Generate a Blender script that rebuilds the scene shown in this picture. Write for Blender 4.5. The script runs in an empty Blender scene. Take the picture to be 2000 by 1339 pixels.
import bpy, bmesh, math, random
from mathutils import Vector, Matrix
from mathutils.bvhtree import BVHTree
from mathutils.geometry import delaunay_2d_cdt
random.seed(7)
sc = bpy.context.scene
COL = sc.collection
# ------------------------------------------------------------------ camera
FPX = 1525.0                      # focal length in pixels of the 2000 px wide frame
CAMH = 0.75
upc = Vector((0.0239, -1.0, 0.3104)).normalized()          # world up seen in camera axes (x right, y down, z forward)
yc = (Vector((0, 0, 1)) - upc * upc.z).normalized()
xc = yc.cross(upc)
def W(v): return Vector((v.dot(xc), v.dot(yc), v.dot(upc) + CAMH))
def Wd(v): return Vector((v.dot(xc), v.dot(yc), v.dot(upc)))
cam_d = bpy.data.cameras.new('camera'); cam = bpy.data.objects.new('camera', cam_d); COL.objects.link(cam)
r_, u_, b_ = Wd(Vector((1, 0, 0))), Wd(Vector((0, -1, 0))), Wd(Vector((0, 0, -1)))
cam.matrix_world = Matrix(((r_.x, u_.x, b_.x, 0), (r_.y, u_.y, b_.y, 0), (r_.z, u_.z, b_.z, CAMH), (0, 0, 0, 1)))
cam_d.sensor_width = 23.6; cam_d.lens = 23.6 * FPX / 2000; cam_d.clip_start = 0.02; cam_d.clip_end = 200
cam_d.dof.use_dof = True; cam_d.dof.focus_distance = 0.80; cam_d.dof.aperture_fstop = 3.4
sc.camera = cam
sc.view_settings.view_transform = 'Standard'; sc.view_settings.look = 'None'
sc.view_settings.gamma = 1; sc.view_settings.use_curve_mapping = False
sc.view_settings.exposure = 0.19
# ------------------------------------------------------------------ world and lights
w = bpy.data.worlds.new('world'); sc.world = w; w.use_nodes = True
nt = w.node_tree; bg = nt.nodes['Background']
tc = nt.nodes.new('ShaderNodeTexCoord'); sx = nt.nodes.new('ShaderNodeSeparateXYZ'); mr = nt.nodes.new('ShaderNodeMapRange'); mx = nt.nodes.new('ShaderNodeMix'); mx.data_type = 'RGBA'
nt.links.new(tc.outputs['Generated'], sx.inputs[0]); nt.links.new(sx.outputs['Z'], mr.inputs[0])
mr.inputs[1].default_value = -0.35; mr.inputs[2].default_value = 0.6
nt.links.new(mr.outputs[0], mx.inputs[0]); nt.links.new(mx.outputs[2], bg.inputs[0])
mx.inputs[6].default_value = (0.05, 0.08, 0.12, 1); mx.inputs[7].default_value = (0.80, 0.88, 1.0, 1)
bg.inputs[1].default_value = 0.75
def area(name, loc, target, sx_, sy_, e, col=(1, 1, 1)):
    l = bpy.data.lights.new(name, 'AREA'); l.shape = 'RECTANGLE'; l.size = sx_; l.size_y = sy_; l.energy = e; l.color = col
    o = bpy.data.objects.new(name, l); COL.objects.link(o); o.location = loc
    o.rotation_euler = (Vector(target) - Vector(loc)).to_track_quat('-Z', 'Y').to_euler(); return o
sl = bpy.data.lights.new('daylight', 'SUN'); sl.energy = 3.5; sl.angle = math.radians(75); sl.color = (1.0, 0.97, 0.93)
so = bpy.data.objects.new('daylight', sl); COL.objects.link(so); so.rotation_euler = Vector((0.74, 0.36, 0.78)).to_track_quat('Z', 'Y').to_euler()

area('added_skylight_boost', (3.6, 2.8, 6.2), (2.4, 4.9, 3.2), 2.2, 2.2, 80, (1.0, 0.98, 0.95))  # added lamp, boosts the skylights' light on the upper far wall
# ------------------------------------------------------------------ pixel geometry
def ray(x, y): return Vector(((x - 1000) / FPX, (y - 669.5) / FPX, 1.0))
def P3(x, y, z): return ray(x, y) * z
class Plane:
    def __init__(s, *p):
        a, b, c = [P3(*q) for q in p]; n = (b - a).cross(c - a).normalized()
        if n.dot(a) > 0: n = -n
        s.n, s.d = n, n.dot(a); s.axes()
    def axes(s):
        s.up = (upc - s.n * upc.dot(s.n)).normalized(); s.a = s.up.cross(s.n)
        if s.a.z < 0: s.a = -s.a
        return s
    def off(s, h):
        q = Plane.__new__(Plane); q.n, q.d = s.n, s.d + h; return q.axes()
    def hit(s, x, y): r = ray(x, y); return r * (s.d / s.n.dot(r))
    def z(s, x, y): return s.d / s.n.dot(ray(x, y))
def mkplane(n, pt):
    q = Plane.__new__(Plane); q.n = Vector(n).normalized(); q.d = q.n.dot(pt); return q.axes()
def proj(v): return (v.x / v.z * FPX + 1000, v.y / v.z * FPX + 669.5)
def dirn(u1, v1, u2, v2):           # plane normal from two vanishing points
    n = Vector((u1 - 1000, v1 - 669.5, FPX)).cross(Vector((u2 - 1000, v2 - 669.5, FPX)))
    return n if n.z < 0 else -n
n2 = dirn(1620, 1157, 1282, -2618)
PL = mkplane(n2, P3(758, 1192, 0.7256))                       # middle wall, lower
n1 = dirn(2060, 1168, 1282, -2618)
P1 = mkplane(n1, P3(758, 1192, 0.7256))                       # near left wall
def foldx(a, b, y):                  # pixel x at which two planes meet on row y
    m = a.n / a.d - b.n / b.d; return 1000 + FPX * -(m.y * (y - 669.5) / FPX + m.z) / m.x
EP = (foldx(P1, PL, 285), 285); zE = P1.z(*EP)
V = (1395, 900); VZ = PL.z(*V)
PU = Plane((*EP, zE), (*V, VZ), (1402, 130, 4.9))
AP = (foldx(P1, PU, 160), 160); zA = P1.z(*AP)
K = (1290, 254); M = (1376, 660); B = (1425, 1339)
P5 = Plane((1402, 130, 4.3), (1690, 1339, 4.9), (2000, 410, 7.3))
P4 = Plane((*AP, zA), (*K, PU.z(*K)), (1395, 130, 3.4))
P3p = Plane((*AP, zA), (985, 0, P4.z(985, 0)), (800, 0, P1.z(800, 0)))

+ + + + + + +

Problem to solve -> Check each line of the data above for the word "scene" and say how many lines contain it, giving nothing besides the number.

Solution for this task -> 2